И эта шваль для меня – пострашнее любого Андропова. Ибо ее вредоносная ординарность несокрушима под маской безграничного антикоммунизма.

Серые начинают и выигрывают не только дома. Серые выигрывают повсюду. Вот уже сколько лет я наблюдаю…

Я пытался участвовать в создании демократической газеты. Мой опыт был неудачным, преждевременным. И определили неудачу три равноценных фактора.

На треть виноваты мы сами. Наши попытки хитрить и лавировать были глупыми, обреченными. Деловые срывы – непростительными.

На треть виноваты объективные причины. Сокращение эмиграции, узость и перегруженность рынка, отсутствие значительного начального капитала.

И еще треть вины ложится на русское общество. На его прагматизм, бескультурье и косность. На его равнодушие к демократическим формам жизни.

«Новый американец» был преждевременной, ранней, обреченной попыткой. Надеюсь, придут другие люди, более умные, честные, сильные и талантливые. И я без удовольствия, но с любовью передаю им мой горький опыт.

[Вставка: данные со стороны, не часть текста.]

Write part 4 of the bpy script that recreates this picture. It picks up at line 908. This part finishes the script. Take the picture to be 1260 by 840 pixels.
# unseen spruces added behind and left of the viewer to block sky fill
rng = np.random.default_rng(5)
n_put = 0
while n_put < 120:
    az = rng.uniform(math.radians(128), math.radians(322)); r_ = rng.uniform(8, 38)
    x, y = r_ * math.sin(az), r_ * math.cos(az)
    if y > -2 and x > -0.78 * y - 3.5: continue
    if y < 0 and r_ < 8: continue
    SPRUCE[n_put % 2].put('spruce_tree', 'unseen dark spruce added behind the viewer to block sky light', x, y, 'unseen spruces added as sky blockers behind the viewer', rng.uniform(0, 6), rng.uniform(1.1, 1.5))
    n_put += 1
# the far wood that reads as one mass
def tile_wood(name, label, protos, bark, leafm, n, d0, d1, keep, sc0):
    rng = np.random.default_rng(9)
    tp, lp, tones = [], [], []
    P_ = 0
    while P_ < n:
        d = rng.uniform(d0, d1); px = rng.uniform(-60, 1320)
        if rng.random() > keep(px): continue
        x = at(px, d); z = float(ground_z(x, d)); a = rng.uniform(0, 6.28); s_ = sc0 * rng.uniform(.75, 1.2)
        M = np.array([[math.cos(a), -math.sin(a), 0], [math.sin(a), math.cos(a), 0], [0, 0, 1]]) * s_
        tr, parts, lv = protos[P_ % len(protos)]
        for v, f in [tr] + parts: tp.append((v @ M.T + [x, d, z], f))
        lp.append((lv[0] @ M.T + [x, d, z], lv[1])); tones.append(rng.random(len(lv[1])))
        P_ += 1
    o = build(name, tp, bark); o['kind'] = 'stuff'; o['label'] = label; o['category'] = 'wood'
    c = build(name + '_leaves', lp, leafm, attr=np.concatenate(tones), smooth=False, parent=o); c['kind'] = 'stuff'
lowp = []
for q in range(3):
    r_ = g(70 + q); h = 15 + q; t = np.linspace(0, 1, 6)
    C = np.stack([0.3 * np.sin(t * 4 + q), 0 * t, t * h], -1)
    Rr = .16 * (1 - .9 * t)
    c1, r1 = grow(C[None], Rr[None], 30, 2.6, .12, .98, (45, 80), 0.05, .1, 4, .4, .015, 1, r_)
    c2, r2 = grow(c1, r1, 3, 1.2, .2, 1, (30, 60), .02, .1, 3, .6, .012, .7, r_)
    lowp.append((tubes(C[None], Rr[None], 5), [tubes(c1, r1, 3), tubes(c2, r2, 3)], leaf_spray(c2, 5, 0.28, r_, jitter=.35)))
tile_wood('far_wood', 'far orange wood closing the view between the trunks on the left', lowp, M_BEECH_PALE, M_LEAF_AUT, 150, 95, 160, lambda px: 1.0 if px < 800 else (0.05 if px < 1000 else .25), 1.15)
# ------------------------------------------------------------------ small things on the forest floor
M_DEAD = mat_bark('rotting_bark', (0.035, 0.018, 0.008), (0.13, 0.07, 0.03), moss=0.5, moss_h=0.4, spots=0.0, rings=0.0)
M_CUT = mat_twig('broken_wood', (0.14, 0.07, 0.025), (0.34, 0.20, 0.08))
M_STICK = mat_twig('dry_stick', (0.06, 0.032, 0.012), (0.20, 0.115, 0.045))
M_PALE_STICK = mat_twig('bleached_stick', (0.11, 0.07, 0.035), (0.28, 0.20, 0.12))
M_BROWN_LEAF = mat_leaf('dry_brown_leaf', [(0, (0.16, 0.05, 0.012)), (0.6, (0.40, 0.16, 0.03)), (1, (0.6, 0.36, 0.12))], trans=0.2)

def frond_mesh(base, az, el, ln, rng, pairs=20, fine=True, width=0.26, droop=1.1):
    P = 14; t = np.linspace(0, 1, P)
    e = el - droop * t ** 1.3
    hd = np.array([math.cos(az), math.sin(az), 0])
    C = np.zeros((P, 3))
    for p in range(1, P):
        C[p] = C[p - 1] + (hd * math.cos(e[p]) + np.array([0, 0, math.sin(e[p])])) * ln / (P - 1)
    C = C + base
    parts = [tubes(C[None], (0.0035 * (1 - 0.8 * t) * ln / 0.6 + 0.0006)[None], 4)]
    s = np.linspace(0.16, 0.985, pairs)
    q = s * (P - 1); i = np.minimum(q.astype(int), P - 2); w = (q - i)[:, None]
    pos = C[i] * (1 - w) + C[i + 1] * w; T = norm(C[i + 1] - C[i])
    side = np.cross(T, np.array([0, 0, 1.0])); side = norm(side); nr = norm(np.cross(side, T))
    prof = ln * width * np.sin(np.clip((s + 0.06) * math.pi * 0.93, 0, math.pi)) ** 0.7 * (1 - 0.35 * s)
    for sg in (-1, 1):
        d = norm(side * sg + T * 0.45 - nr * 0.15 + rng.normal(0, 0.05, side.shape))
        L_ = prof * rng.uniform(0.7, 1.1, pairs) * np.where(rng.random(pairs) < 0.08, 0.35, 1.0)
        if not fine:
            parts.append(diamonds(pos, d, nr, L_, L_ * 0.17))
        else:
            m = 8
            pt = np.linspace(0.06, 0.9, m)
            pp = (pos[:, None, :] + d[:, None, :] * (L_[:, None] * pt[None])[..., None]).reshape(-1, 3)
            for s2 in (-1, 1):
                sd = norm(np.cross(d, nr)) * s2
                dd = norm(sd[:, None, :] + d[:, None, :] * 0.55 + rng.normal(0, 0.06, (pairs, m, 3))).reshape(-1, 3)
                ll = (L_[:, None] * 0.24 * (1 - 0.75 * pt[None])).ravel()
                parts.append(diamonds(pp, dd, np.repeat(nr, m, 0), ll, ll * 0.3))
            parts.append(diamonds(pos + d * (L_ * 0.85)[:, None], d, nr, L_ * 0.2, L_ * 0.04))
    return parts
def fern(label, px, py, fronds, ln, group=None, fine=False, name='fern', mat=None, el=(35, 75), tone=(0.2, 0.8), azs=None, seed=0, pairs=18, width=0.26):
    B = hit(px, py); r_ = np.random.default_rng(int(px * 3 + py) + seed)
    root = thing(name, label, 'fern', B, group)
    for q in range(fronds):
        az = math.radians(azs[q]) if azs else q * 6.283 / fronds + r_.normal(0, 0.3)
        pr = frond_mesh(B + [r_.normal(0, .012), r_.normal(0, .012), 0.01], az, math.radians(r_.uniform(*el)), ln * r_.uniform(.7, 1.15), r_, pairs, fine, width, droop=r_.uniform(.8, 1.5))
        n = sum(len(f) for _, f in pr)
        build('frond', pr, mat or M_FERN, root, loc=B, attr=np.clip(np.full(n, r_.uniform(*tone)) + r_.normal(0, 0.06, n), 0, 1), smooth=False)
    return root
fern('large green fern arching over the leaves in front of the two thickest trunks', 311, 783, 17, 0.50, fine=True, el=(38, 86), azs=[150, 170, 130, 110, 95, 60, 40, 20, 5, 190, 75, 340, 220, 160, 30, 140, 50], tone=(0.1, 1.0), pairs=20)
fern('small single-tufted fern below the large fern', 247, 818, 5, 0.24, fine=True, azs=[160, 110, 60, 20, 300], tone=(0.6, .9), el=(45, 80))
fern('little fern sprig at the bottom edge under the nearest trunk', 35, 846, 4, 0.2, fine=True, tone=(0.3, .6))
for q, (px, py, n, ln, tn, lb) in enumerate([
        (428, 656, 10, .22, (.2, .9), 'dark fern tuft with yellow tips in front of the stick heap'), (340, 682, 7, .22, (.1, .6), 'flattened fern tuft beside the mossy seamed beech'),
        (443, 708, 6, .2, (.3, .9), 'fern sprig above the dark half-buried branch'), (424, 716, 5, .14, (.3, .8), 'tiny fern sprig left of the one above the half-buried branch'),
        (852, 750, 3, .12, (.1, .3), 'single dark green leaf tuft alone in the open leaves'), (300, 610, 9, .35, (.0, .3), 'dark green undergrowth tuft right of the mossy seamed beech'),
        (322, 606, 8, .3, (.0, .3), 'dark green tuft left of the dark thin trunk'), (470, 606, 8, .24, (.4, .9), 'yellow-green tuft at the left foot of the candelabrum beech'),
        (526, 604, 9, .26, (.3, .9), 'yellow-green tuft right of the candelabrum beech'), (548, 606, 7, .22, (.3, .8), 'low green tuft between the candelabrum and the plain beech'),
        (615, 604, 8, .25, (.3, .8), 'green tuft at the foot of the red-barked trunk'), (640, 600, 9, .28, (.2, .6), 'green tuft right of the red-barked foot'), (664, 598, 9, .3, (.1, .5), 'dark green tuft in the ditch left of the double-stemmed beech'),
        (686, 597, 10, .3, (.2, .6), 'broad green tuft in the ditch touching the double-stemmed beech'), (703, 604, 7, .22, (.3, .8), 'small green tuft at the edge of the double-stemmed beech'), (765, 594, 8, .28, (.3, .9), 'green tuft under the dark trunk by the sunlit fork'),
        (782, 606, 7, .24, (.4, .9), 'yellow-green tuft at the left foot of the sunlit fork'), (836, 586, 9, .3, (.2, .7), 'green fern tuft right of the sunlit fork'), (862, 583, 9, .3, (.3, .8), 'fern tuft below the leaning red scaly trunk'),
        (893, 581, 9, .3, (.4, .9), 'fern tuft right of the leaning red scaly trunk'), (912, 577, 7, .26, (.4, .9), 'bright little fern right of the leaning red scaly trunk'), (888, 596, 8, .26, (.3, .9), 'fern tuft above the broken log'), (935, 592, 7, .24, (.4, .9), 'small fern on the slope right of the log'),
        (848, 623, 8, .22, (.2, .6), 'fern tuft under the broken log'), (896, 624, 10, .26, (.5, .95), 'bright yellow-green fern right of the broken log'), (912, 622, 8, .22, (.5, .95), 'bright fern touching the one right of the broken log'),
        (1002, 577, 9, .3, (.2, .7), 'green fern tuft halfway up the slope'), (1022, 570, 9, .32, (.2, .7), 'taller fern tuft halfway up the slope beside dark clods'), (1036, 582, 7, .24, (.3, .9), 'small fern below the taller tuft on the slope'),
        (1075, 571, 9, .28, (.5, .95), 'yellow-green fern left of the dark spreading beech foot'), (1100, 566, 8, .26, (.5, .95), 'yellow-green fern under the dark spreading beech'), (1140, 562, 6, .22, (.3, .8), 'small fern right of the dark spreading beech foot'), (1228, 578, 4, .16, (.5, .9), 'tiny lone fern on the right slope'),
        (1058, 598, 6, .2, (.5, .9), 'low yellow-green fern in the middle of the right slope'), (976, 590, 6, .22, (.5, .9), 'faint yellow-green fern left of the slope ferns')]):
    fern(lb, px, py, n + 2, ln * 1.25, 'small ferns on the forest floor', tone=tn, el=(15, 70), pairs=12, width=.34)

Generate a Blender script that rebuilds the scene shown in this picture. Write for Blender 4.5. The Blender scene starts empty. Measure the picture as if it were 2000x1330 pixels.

Я всегда говорил то, что думал. Ведь единственной целью моей эмиграции была свобода. А тот, кто любит свободу, рано или поздно будет достоин ее.

1 Андрей Седых (Яков Моисеевич Цвибак) – писатель, журналист, в 30-е годы секретарь И. А. Бунина, с 1973 г. владелец нью-йоркской газеты «Новое русское слово» («НРС»). – (Peд.)